SUPPLIED DATA »
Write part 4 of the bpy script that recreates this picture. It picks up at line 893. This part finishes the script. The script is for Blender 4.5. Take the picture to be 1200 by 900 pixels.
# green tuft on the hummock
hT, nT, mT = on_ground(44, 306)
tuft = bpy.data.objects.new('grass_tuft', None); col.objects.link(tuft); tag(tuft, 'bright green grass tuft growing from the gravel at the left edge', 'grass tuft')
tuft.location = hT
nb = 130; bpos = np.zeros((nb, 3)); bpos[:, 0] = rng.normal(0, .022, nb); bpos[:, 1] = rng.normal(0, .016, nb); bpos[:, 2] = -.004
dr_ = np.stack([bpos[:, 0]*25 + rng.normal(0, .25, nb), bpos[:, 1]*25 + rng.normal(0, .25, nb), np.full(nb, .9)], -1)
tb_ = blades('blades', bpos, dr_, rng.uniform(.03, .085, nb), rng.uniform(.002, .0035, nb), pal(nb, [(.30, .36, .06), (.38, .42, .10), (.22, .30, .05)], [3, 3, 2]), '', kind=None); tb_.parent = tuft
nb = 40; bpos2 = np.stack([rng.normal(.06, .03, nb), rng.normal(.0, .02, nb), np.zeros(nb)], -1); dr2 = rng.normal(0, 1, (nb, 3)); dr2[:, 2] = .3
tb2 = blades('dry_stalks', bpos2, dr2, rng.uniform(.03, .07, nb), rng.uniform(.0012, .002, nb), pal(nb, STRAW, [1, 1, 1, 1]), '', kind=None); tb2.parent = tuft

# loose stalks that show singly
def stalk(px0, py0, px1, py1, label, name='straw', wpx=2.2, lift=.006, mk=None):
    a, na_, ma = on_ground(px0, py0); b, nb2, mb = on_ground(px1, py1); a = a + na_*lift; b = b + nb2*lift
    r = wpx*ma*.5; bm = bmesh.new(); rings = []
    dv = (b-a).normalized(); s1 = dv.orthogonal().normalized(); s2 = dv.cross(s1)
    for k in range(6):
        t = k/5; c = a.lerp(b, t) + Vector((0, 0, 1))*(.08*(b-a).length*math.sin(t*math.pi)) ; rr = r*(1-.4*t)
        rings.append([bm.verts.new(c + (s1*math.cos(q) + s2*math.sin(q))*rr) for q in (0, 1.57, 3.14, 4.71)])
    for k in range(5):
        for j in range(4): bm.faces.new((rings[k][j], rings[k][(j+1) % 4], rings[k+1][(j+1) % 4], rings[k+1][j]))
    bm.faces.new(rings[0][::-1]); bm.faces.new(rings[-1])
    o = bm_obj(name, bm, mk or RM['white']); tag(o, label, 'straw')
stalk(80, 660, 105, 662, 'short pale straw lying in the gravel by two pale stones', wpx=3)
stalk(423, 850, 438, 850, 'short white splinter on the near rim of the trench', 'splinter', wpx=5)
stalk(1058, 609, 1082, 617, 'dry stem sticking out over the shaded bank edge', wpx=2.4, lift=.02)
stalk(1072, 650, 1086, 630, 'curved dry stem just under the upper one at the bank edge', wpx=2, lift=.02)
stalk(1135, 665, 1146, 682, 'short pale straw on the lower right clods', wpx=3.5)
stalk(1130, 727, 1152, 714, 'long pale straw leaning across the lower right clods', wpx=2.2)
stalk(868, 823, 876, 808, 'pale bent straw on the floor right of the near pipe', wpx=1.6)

TASK TO COMPLETE » Copy out each line exactly.

THE RESULT »
Write part 4 of the bpy script that recreates this picture. It picks up at line 893. This part finishes the script. The script is for Blender 4.5. Take the picture to be 1200 by 900 pixels.
# green tuft on the hummock
hT, nT, mT = on_ground(44, 306)
tuft = bpy.data.objects.new('grass_tuft', None); col.objects.link(tuft); tag(tuft, 'bright green grass tuft growing from the gravel at the left edge', 'grass tuft')
tuft.location = hT
nb = 130; bpos = np.zeros((nb, 3)); bpos[:, 0] = rng.normal(0, .022, nb); bpos[:, 1] = rng.normal(0, .016, nb); bpos[:, 2] = -.004
dr_ = np.stack([bpos[:, 0]*25 + rng.normal(0, .25, nb), bpos[:, 1]*25 + rng.normal(0, .25, nb), np.full(nb, .9)], -1)
tb_ = blades('blades', bpos, dr_, rng.uniform(.03, .085, nb), rng.uniform(.002, .0035, nb), pal(nb, [(.30, .36, .06), (.38, .42, .10), (.22, .30, .05)], [3, 3, 2]), '', kind=None); tb_.parent = tuft
nb = 40; bpos2 = np.stack([rng.normal(.06, .03, nb), rng.normal(.0, .02, nb), np.zeros(nb)], -1); dr2 = rng.normal(0, 1, (nb, 3)); dr2[:, 2] = .3
tb2 = blades('dry_stalks', bpos2, dr2, rng.uniform(.03, .07, nb), rng.uniform(.0012, .002, nb), pal(nb, STRAW, [1, 1, 1, 1]), '', kind=None); tb2.parent = tuft

# loose stalks that show singly
def stalk(px0, py0, px1, py1, label, name='straw', wpx=2.2, lift=.006, mk=None):
    a, na_, ma = on_ground(px0, py0); b, nb2, mb = on_ground(px1, py1); a = a + na_*lift; b = b + nb2*lift
    r = wpx*ma*.5; bm = bmesh.new(); rings = []
    dv = (b-a).normalized(); s1 = dv.orthogonal().normalized(); s2 = dv.cross(s1)
    for k in range(6):
        t = k/5; c = a.lerp(b, t) + Vector((0, 0, 1))*(.08*(b-a).length*math.sin(t*math.pi)) ; rr = r*(1-.4*t)
        rings.append([bm.verts.new(c + (s1*math.cos(q) + s2*math.sin(q))*rr) for q in (0, 1.57, 3.14, 4.71)])
    for k in range(5):
        for j in range(4): bm.faces.new((rings[k][j], rings[k][(j+1) % 4], rings[k+1][(j+1) % 4], rings[k+1][j]))
    bm.faces.new(rings[0][::-1]); bm.faces.new(rings[-1])
    o = bm_obj(name, bm, mk or RM['white']); tag(o, label, 'straw')
stalk(80, 660, 105, 662, 'short pale straw lying in the gravel by two pale stones', wpx=3)
stalk(423, 850, 438, 850, 'short white splinter on the near rim of the trench', 'splinter', wpx=5)
stalk(1058, 609, 1082, 617, 'dry stem sticking out over the shaded bank edge', wpx=2.4, lift=.02)
stalk(1072, 650, 1086, 630, 'curved dry stem just under the upper one at the bank edge', wpx=2, lift=.02)
stalk(1135, 665, 1146, 682, 'short pale straw on the lower right clods', wpx=3.5)
stalk(1130, 727, 1152, 714, 'long pale straw leaning across the lower right clods', wpx=2.2)
stalk(868, 823, 876, 808, 'pale bent straw on the floor right of the near pipe', wpx=1.6)